Bones and All is a savage, swooningly romantic 1980s-set tale of first love and finding one’s place in the world. Observational but mysterious, whilst also political and anti-nostalgic, Luca Guadagnino’s road trip across the States finds equal amounts of horror and beauty at every turn.

They were young. They were in love. They ate people. Based on the 2015 novel by Camille DeAngelis, Bones and All reworks the classic lovers-on-the-run plot and gives it a cannibal twist. The mythology at work here is vampire-like: it is established these people are driven to feed on the flesh of the living. The cannibals can also literally sniff each other out. When Maren Yearly (Taylor Russell), having hit the road in search of her birth mother, meets fellow people-eater Lee (Timothée Chalamet), sparks fly and the pair travel across America searching for a home, for redemption, recognising – through trials and tribulations – they are each other’s salvation.

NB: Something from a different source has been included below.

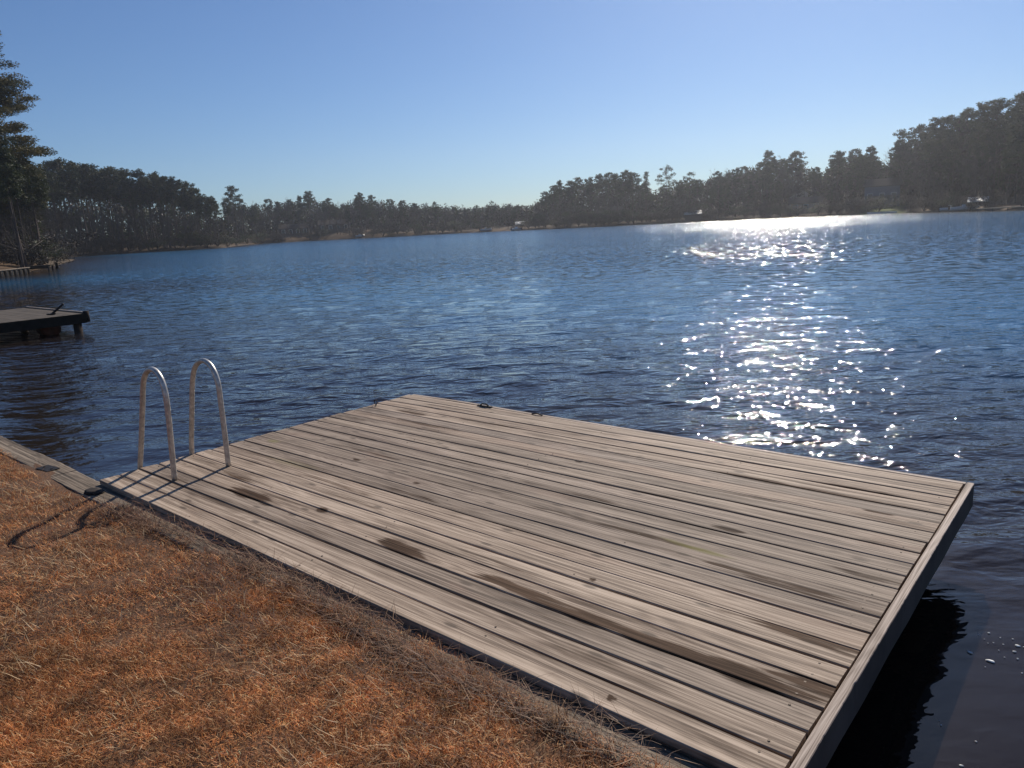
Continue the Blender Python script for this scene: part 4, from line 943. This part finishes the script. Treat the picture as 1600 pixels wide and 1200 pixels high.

Set in 1988, as Reaganomics made America evermore unequal and revived the nation’s beleaguered spirit after the bleak decade preceding it, cannibalism makes for a handy metaphor for the American appetite and propensity for greed. Not that Guadagnino is prepared to go whole hog into politics. But it’s there all the same, as a backdrop in the main. It’s present in the discreet but gloomy portrait of rundown country towns who will never in a million years be the beneficiaries of their backbreaking labour; the breadbasket and industrial states where the film is predominantly set are well on their way to outright impoverishment and embittered left behind status.

It is more overtly addressed in an eerie scene featuring Michael Stuhlbarg and filmmaker David Gordon Green as Jake and Brad, cannibals who confess to scoffing down “bones and all”. They describe the immense power it gives them, like it’s a narcotic effect. In other words, in Gordon Green’s sickening character especially so, their gluttony is not only what defines them as inpiduals: it clearly defines that spectacularly selfish era in modern history. Leave nothing for others, no sharing, satisfying the self alone is paramount. Maren and Lee though are different. They take what they need and no more, and certainly take no pleasure in slaughter. It leaves them feeling afraid, anguished, guilty and disturbed.

Bones and All, like the best horror movies, finds poetry in the frightening, in the transgressive, in the perverse. It mines light from darkness and transforms it before our eyes into something universal, shining and true, no matter how ephemeral. “Love’s the only engine of survival,” the late Leonard Cohen once crooned, and Guadagnino would no doubt agree with such hopeful sentiment. But tragedy beckons as tragedy always does in these narratives. The end is written at the start. Bones and all.